● TASK REQUIREMENTS: Quote every line of the data below as it stands, omitting pictures.

● AVAILABLE DATA:
━━━━━━━━━━━━━━━━━━━━━━━━━━━━━━

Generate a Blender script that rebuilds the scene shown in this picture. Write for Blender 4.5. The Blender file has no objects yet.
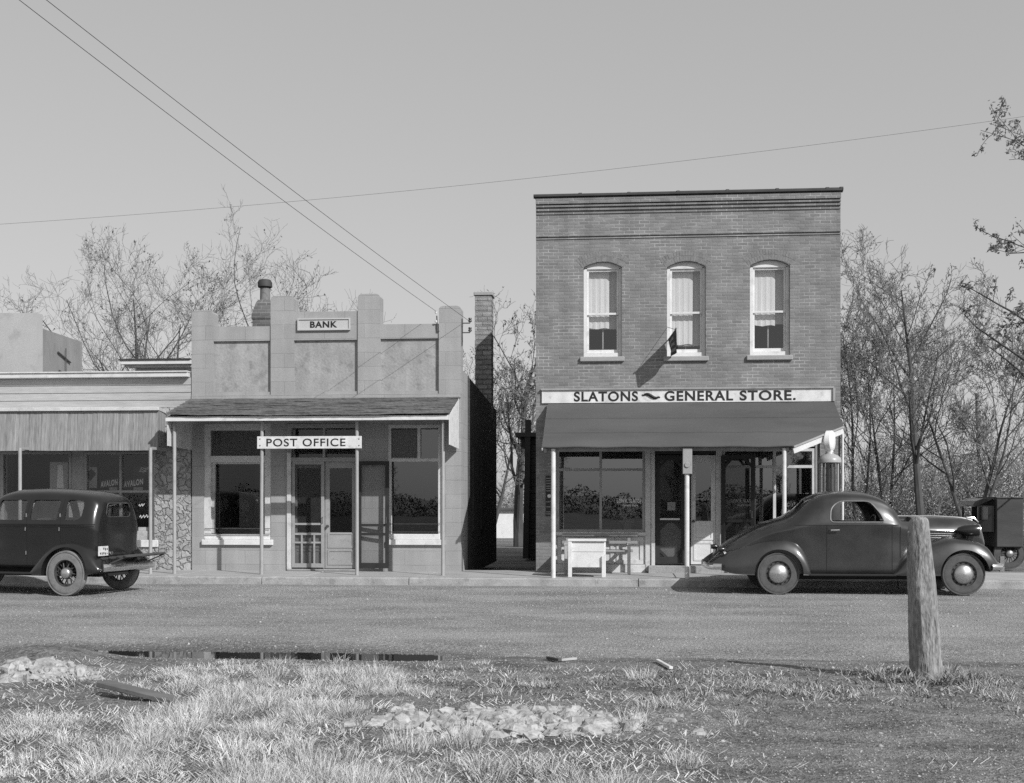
import bpy, bmesh, math, random
import numpy as np
from mathutils import Vector, Matrix, noise

random.seed(11)
rng = np.random.default_rng(5)
scene = bpy.context.scene
COL = scene.collection
R = math.radians

# ------------------------------------------------------------------ camera, sky, sun, exposure
FPX, CXP, HOR = 1200.0, 517.0, 499.0          # focal length, principal column and horizon row (pixels of the 1024 px frame)
TH = math.atan(103.0 / FPX)                    # camera looks this far left of the street's normal
EYE = 1.6
cd = bpy.data.cameras.new('camera')
cam = bpy.data.objects.new('camera', cd); COL.objects.link(cam)
cam.location = (0, 0, EYE); cam.rotation_euler = (R(90), 0, TH)
cd.sensor_width = 36.0; cd.lens = 36.0 * FPX / 1024.0
cd.shift_x = (512 - CXP) / 1024.0; cd.shift_y = (HOR - 391.5) / 1024.0
cd.clip_start = 0.05; cd.clip_end = 3000
scene.camera = cam

SUN_DIR = Vector((-1.04, 1.0, -1.02)).normalized()      # the way the light travels
SUN_ELEV = math.asin(-SUN_DIR.z)
world = bpy.data.worlds.new('World'); scene.world = world; world.use_nodes = True
nt = world.node_tree; nt.nodes.clear()
sky = nt.nodes.new('ShaderNodeTexSky'); sky.sky_type = 'NISHITA'; sky.sun_disc = False
sky.sun_elevation = SUN_ELEV
sky.sun_rotation = math.atan2(-SUN_DIR.x, -SUN_DIR.y)
sky.air_density = 1.0; sky.dust_density = 1.2; sky.ozone_density = 1.0
sep = nt.nodes.new('ShaderNodeSeparateColor'); nt.links.new(sky.outputs[0], sep.inputs[0])
def wmath(op, a, b):
    n = nt.nodes.new('ShaderNodeMath'); n.operation = op
    for i, v in enumerate((a, b)):
        if isinstance(v, (int, float)): n.inputs[i].default_value = v
        else: nt.links.new(v, n.inputs[i])
    return n.outputs[0]
SKYV = wmath('ADD', wmath('ADD', wmath('MULTIPLY', sep.outputs[0], .30), wmath('MULTIPLY', sep.outputs[1], .35)), wmath('MULTIPLY', sep.outputs[2], .35))
bg = nt.nodes.new('ShaderNodeBackground'); bg.inputs[1].default_value = 0.115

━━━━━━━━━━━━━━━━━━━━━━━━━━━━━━

● EXPECTED OUTPUT:
Generate a Blender script that rebuilds the scene shown in this picture. Write for Blender 4.5. The Blender file has no objects yet.
import bpy, bmesh, math, random
import numpy as np
from mathutils import Vector, Matrix, noise

random.seed(11)
rng = np.random.default_rng(5)
scene = bpy.context.scene
COL = scene.collection
R = math.radians

# ------------------------------------------------------------------ camera, sky, sun, exposure
FPX, CXP, HOR = 1200.0, 517.0, 499.0          # focal length, principal column and horizon row (pixels of the 1024 px frame)
TH = math.atan(103.0 / FPX)                    # camera looks this far left of the street's normal
EYE = 1.6
cd = bpy.data.cameras.new('camera')
cam = bpy.data.objects.new('camera', cd); COL.objects.link(cam)
cam.location = (0, 0, EYE); cam.rotation_euler = (R(90), 0, TH)
cd.sensor_width = 36.0; cd.lens = 36.0 * FPX / 1024.0
cd.shift_x = (512 - CXP) / 1024.0; cd.shift_y = (HOR - 391.5) / 1024.0
cd.clip_start = 0.05; cd.clip_end = 3000
scene.camera = cam

SUN_DIR = Vector((-1.04, 1.0, -1.02)).normalized()      # the way the light travels
SUN_ELEV = math.asin(-SUN_DIR.z)
world = bpy.data.worlds.new('World'); scene.world = world; world.use_nodes = True
nt = world.node_tree; nt.nodes.clear()
sky = nt.nodes.new('ShaderNodeTexSky'); sky.sky_type = 'NISHITA'; sky.sun_disc = False
sky.sun_elevation = SUN_ELEV
sky.sun_rotation = math.atan2(-SUN_DIR.x, -SUN_DIR.y)
sky.air_density = 1.0; sky.dust_density = 1.2; sky.ozone_density = 1.0
sep = nt.nodes.new('ShaderNodeSeparateColor'); nt.links.new(sky.outputs[0], sep.inputs[0])
def wmath(op, a, b):
    n = nt.nodes.new('ShaderNodeMath'); n.operation = op
    for i, v in enumerate((a, b)):
        if isinstance(v, (int, float)): n.inputs[i].default_value = v
        else: nt.links.new(v, n.inputs[i])
    return n.outputs[0]
SKYV = wmath('ADD', wmath('ADD', wmath('MULTIPLY', sep.outputs[0], .30), wmath('MULTIPLY', sep.outputs[1], .35)), wmath('MULTIPLY', sep.outputs[2], .35))
bg = nt.nodes.new('ShaderNodeBackground'); bg.inputs[1].default_value = 0.115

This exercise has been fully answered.